Rashtriya Svyamsevak Sangh (RSS) affiliate Swadeshi Jagran Manch (SJM) has asked the central government to impose a cap on the royalty payments and technical fees that can be given by Indian subsidiaries of foreign multinational corporations to their parent entities.
The call has come against the backdrop of the decision by Hindustan Unilever Ltd (HUL) to increase the royalty payment to their parent company Unilever, from 2.65% to 3.45% over three years till 2025. Royalty payments are made by multinational companies (MNCs) to their parent firms abroad (or by Indian citizens to foreign entities) for use of intellectual property, patents, copyrighted work, licence or franchise.
SJM says an increase in royalty payment by MNCs is impacting the health of the economy in general, causing an outgo of foreign exchange and leading to the depreciation of the Indian rupee.
SJM wants the government to revise its policy to reintroduce a cap on royalty payments as it used to be before 2009 in India. “Prior to 2009, royalty payments were regulated by the government and were capped at 8% of exports and 5% of domestic sales in case of technology transfer collaborations and were fixed at 2% of exports and 1% of domestic sales for use of trademark or brand name.

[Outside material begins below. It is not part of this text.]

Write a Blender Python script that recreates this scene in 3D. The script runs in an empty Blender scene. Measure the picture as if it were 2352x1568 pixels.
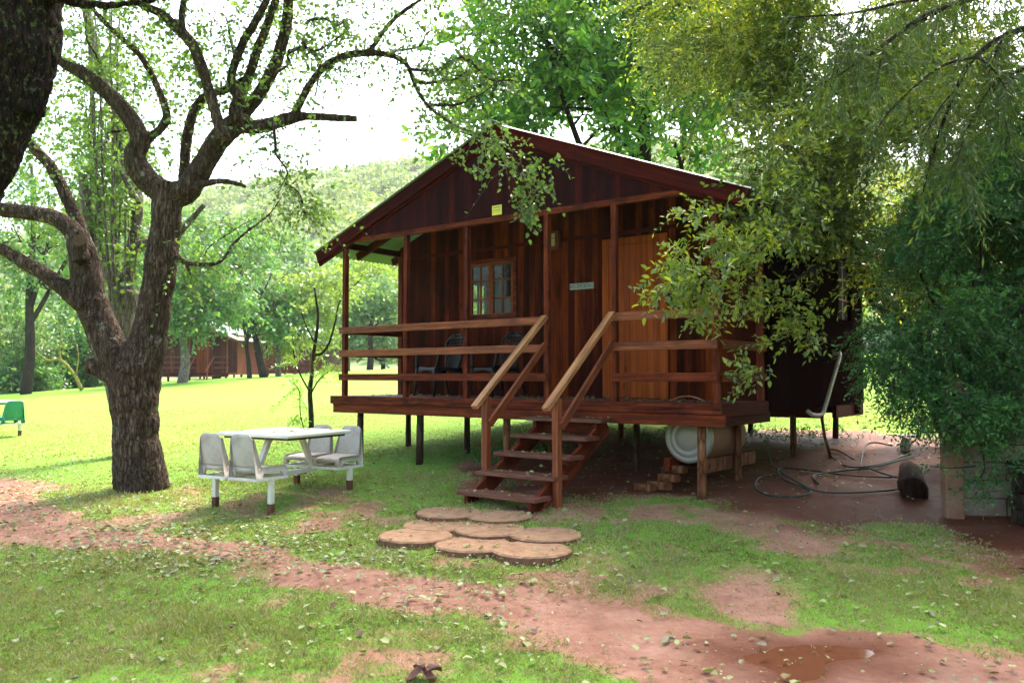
import bpy, bmesh, math, random
import numpy as np
from mathutils import Vector, Matrix, noise
random.seed(7); RNG = np.random.default_rng(7)
R = math.radians
sc = bpy.context.scene
COL = sc.collection
# ------------------------------------------------------------ camera, sky, sun, exposure
PITCH = R(2.43); FPX = 1907.0; EYE = 1.6
cam_d = bpy.data.cameras.new("camera"); cam = bpy.data.objects.new("camera", cam_d); COL.objects.link(cam)
cam.location = (0, 0, EYE); cam.rotation_euler = (R(90) + PITCH, 0, 0)
cam_d.sensor_width = 36; cam_d.lens = 36 * FPX / 2352; cam_d.clip_end = 3000; cam_d.clip_start = 0.05
cam_d.dof.use_dof = True; cam_d.dof.focus_distance = 9.5; cam_d.dof.aperture_fstop = 4.5
sc.camera = cam
SUN_EL = R(58); SUN_AZ = R(28)            # azimuth from +Y towards +X
w = bpy.data.worlds.new("World"); sc.world = w; w.use_nodes = True
nt = w.node_tree; bg = nt.nodes["Background"]
sky = nt.nodes.new("ShaderNodeTexSky"); sky.sky_type = 'NISHITA'; sky.sun_disc = False
sky.sun_elevation = SUN_EL; sky.sun_rotation = SUN_AZ; sky.air_density = 1.3; sky.dust_density = 5.0; sky.ozone_density = 1.0
nt.links.new(sky.outputs[0], bg.inputs[0]); bg.inputs[1].default_value = 0.15
sd = bpy.data.lights.new("sun", 'SUN'); sd.energy = 2.1; sd.angle = R(16); sd.color = (1, .95, .86)
sun = bpy.data.objects.new("sun", sd); COL.objects.link(sun); sun.location = (20, 20, 40)
sdir = Vector((math.sin(SUN_AZ) * math.cos(SUN_EL), math.cos(SUN_AZ) * math.cos(SUN_EL), math.sin(SUN_EL)))
sun.rotation_euler = (-sdir).to_track_quat('-Z', 'Y').to_euler()
sc.view_settings.view_transform = 'Standard'; sc.view_settings.look = 'None'
sc.view_settings.exposure = 2.58; sc.view_settings.gamma = 1
try:
    sc.cycles.max_bounces = 8; sc.cycles.diffuse_bounces = 4; sc.cycles.glossy_bounces = 2
    sc.cycles.transmission_bounces = 4; sc.cycles.transparent_max_bounces = 8
    sc.cycles.caustics_reflective = False; sc.cycles.caustics_refractive = False
    sc.cycles.sample_clamp_indirect = 4; sc.cycles.use_denoising = True
except Exception: pass

# ------------------------------------------------------------ turning directions into places
def at(px, py, Y):
    rx = px - 1176; ry = 784 - py
    d = Vector((rx, FPX * math.cos(PITCH) - ry * math.sin(PITCH), FPX * math.sin(PITCH) + ry * math.cos(PITCH)))
    return Vector((0, 0, EYE)) + d * (Y / d.y)
A_Y = [-60, 0, 5, 8, 11, 16, 22, 30, 40, 50, 90, 200]; A_V = [-.3, 0, .05, .22, .44, .75, 1.1, 1.6, 2.15, 2.45, 3.2, 6]
B_Y = [-60, 0, 8, 12, 20, 30, 50, 200]; B_V = [0, 0, .02, .03, .04, .055, .055, .05]
MOUNDS = [(5.1, 10.9, .75, .5, .13), (4.35, 10.2, .9, .35, .10), (5.0, 9.6, .5, .4, .16), (3.2, 9.2, .5, .5, .04)]
def gh(x, y):
    x = np.asarray(x, float); y = np.asarray(y, float)
    z = np.interp(y, A_Y, A_V) + np.interp(y, B_Y, B_V) * np.clip(x, -40, 22)
    z = z + .018 * np.sin(x * 1.7 + y * .6) * np.sin(y * 1.3 - x * .4) + .008 * np.sin(x * 5.1 + 2) * np.sin(y * 4.3)
    for mx, my, sx, sy, h in MOUNDS:
        z = z + h * np.exp(-((x - mx) / sx) ** 2 - ((y - my) / sy) ** 2)
    return z
def g1(x, y): return float(gh(x, y))
def gp(px, py, dz=0.0):
    lo, hi = 1.5, 120.0
    p = at(px, py, lo)
    Y = lo; prev = lo
    while Y < hi:
        p = at(px, py, Y)
        if p.z < g1(p.x, p.y) + dz: break
        prev = Y; Y *= 1.01
    a, b = prev, Y
    for _ in range(25):
        m = (a + b) / 2; p = at(px, py, m)
        if p.z < g1(p.x, p.y) + dz: b = m
        else: a = m
    return at(px, py, b)

# ------------------------------------------------------------ tagging and mesh helpers
def tag(o, label=None, cat=None, group=None, kind=None):
    if label: o['label'] = label
    if cat: o['category'] = cat
    if group: o['group'] = group
    if kind: o['kind'] = kind
    return o
def empty(name, loc=(0, 0, 0), rz=0, label=None, cat=None, group=None):
    o = bpy.data.objects.new(name, None); COL.objects.link(o); o.location = loc; o.rotation_euler = (0, 0, rz)
    o.empty_display_size = .2
    return tag(o, label, cat, group)
def link(name, me, parent=None, mats=(), smooth=False):
    o = bpy.data.objects.new(name, me); COL.objects.link(o)
    for m in mats: me.materials.append(m)
    if parent: o.parent = parent
    if smooth:
        me.polygons.foreach_set("use_smooth", [True] * len(me.polygons))
    return o
class MB:
    def __init__(s): s.v = []; s.f = []; s.m = []; s.mi = 0
    def add(s, vs, fs):
        b = len(s.v); s.v += [tuple(v) for v in vs]; s.f += [tuple(i + b for i in f) for f in fs]; s.m += [s.mi] * len(fs); return s
    def box(s, x0, x1, y0, y1, z0, z1):
        return s.add([(x0, y0, z0), (x1, y0, z0), (x1, y1, z0), (x0, y1, z0), (x0, y0, z1), (x1, y0, z1), (x1, y1, z1), (x0, y1, z1)],
                     [(0, 3, 2, 1), (4, 5, 6, 7), (0, 1, 5, 4), (1, 2, 6, 5), (2, 3, 7, 6), (3, 0, 4, 7)])
    def prism(s, pts, axis, a, b):          # polygon pts (2d) extruded along axis from a to b
        n = len(pts)
        def mk(p, t): return {'x': (t, p[0], p[1]), 'y': (p[0], t, p[1]), 'z': (p[0], p[1], t)}[axis]
        vs = [mk(p, a) for p in pts] + [mk(p, b) for p in pts]
        fs = [tuple(range(n))[::-1], tuple(range(n, 2 * n))] + [(i, (i + 1) % n, n + (i + 1) % n, n + i) for i in range(n)]
        return s.add(vs, fs)
    def bar(s, p, q, w, h, up=(0, 0, 1)):
        p = Vector(p); q = Vector(q); d = (q - p).normalized(); up = Vector(up)
        if abs(d.dot(up)) > .98: up = Vector((0, 1, 0))
        a = d.cross(up).normalized() * (w / 2); c = a.cross(d).normalized() * (h / 2)
        vs = [p - a - c, p + a - c, p + a + c, p - a + c, q - a - c, q + a - c, q + a + c, q - a + c]
        return s.add(vs, [(0, 1, 2, 3), (7, 6, 5, 4), (0, 4, 5, 1), (1, 5, 6, 2), (2, 6, 7, 3), (3, 7, 4, 0)])
    def tube(s, pts, rad, n=8, cap=True, wob=0.0):
        pts = [Vector(p) for p in pts]
        if not hasattr(rad, '__len__'): rad = [rad] * len(pts)
        b = len(s.v); t0 = (pts[1] - pts[0]).normalized()
        a = t0.orthogonal().normalized()
        for i, p in enumerate(pts):
            t = (pts[min(i + 1, len(pts) - 1)] - pts[max(i - 1, 0)])
            t = t.normalized() if t.length > 1e-9 else t0
            a = (a - t * a.dot(t)).normalized(); c = t.cross(a)
            for k in range(n):
                an = 2 * math.pi * k / n; r = rad[i]
                if wob: r *= 1 + wob * noise.noise(Vector((math.cos(an) * 1.3, math.sin(an) * 1.3, i * .35 + p.x)))
                s.v.append(tuple(p + (a * math.cos(an) + c * math.sin(an)) * r))
        m = len(pts)
        for i in range(m - 1):
            for k in range(n):
                k2 = (k + 1) % n
                s.f.append((b + i * n + k, b + i * n + k2, b + (i + 1) * n + k2, b + (i + 1) * n + k)); s.m.append(s.mi)
        if cap:
            s.f.append(tuple(b + k for k in range(n))[::-1]); s.m.append(s.mi)
            s.f.append(tuple(b + (m - 1) * n + k for k in range(n))); s.m.append(s.mi)
        return s
    def lathe(s, prof, n=24, mat=None):     # profile [(r, z)] about z
        b = len(s.v); M = mat or Matrix()
        for r, z in prof:
            for k in range(n):
                an = 2 * math.pi * k / n; s.v.append(tuple(M @ Vector((r * math.cos(an), r * math.sin(an), z))))
        for i in range(len(prof) - 1):
            for k in range(n):
                k2 = (k + 1) % n
                s.f.append((b + i * n + k, b + i * n + k2, b + (i + 1) * n + k2, b + (i + 1) * n + k)); s.m.append(s.mi)
        s.f.append(tuple(b + k for k in range(n))[::-1]); s.m.append(s.mi)
        s.f.append(tuple(b + (len(prof) - 1) * n + k for k in range(n))); s.m.append(s.mi)
        return s
    def grid(s, fn, nu, nv):
        b = len(s.v)
        for j in range(nv + 1):
            for i in range(nu + 1): s.v.append(tuple(fn(i / nu, j / nv)))
        for j in range(nv):
            for i in range(nu):
                a = b + j * (nu + 1) + i; s.f.append((a, a + 1, a + nu + 2, a + nu + 1)); s.m.append(s.mi)
        return s
    def build(s, name, mats, parent=None, smooth=False, bevel=0, solid=0, matrix=None):
        me = bpy.data.meshes.new(name); me.from_pydata(s.v, [], s.f); me.validate(); me.update()
        if not isinstance(mats, (list, tuple)): mats = [mats]
        o = link(name, me, parent, mats, smooth)
        if len(mats) > 1: me.polygons.foreach_set("material_index", s.m[:len(me.polygons)])
        if matrix is not None: o.matrix_local = matrix
        if solid:
            md = o.modifiers.new("solid", 'SOLIDIFY'); md.thickness = solid; md.offset = 0
        if bevel:
            md = o.modifiers.new("bevel", 'BEVEL'); md.width = bevel; md.segments = 2; md.limit_method = 'ANGLE'
        return o
def beam(name, p, q, w, h, mat, parent, bevel=.004, up=(0, 0, 1), extra=0.0):
    """a squared timber from p to q in the parent's space; its own x runs along the grain"""
    p = Vector(p); q = Vector(q); L = (q - p).length; d = (q - p).normalized(); up = Vector(up)
    if abs(d.dot(up)) > .98: up = Vector((0, 1, 0))
    yv = up.cross(d).normalized(); zv = d.cross(yv)
    M = Matrix(((d.x, yv.x, zv.x, p.x), (d.y, yv.y, zv.y, p.y), (d.z, yv.z, zv.z, p.z), (0, 0, 0, 1)))
    mb = MB(); mb.box(-extra, L + extra, -w / 2, w / 2, -h / 2, h / 2)
    return mb.build(name, mat, parent, bevel=bevel, matrix=M)
def fastmesh(name, V, F, mats, parent=None, midx=None, smooth=False):
    """V (n,3), F list of (m,k) int arrays"""
    me = bpy.data.meshes.new(name); me.vertices.add(len(V)); me.vertices.foreach_set("co", np.ascontiguousarray(V, dtype=np.float32).ravel())
    tot = sum(f.size for f in F); npol = sum(len(f) for f in F)
    me.loops.add(tot); me.polygons.add(npol)
    me.loops.foreach_set("vertex_index", np.concatenate([f.ravel() for f in F]).astype(np.int32))
    ls = []; st = 0
    for f in F:
        ls.append(np.arange(len(f)) * f.shape[1] + st); st += f.size
    me.polygons.foreach_set("loop_start", np.concatenate(ls).astype(np.int32))
    if midx is not None: me.polygons.foreach_set("material_index", np.asarray(midx, dtype=np.int32))
    if smooth: me.polygons.foreach_set("use_smooth", np.ones(npol, dtype=bool))
    me.update(calc_edges=True); me.validate()
    return link(name, me, parent, mats)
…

This was in tune with international standards and practices. SJM demands that government re-imposes these 'caps' to save valuable foreign exchange,” Ashwani Mahajan, national co-convenor, SJM said.

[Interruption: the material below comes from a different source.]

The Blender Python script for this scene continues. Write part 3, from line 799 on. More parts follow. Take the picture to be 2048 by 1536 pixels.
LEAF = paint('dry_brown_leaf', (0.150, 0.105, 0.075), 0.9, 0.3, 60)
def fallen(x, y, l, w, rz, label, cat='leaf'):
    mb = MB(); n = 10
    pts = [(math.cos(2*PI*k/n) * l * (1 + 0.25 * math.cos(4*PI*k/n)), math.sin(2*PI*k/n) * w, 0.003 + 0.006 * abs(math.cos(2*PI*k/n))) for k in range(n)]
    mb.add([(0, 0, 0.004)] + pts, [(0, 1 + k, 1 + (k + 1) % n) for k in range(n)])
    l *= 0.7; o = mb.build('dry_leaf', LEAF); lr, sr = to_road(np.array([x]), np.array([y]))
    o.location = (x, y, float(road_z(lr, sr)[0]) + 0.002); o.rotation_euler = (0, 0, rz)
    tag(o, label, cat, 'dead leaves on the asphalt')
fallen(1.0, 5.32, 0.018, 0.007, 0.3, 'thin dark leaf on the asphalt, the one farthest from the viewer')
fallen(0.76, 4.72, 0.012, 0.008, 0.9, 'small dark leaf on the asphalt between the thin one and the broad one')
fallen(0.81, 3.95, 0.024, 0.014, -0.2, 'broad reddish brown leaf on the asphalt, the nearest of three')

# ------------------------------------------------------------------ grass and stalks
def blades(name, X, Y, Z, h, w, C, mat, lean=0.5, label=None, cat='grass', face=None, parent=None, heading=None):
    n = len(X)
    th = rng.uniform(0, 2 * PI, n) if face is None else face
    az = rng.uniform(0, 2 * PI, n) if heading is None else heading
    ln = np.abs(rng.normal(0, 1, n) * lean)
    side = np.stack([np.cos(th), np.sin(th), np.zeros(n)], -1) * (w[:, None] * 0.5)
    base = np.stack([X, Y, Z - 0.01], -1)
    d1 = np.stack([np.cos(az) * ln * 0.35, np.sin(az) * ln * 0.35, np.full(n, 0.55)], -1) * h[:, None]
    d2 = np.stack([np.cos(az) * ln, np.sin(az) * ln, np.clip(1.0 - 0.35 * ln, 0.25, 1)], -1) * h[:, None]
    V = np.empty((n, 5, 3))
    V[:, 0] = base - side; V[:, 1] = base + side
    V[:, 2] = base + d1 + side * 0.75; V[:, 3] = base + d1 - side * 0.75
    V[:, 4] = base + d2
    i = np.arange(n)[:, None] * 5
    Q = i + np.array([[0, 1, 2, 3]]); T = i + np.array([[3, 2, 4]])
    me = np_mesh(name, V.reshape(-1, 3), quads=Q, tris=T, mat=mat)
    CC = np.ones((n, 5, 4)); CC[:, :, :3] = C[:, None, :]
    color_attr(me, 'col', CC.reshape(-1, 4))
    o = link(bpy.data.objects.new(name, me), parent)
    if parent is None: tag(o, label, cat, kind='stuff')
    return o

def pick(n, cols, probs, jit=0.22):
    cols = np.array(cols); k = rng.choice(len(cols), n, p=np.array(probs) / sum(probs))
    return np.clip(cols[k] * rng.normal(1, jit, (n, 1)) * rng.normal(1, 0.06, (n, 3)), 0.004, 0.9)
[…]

For the year 2017-18, while FDI inflows accounted for $60.96 billion, the payments relating to royalty and technical fees amounted to $20.65 billion. “This shows how the benefits of FDI are clearly being negated by the outflow on royalty and technical fees. Moreover, this outgo would continue in future too, even when there are no FDI inflows,” Mahajan says.
According to Mahajan, the outflow of such payments started increasing significantly after the central government liberalised the FDI policy in 2009. “It had removed the cap and permitted Indian companies to pay royalties to their technical collaborators without seeking prior government approval. After lifting the cap on the royalty, outflows, on account of royalty and fees for technical services, have been increasing at a very fast pace. Prior to 2009, the outgo of foreign exchange on royalty and technical fees was hardly $4 billion, which has reached more than $25 billion now,” he said.
Mahajan said curbs on royalty payments will help increase the profits of MNCs, mainly in the automobile sector, prevent depletion of foreign exchange reserves and protect the interest of minority shareholders. It will also increase the revenue of the government, apart from saving valuable foreign exchange, he added.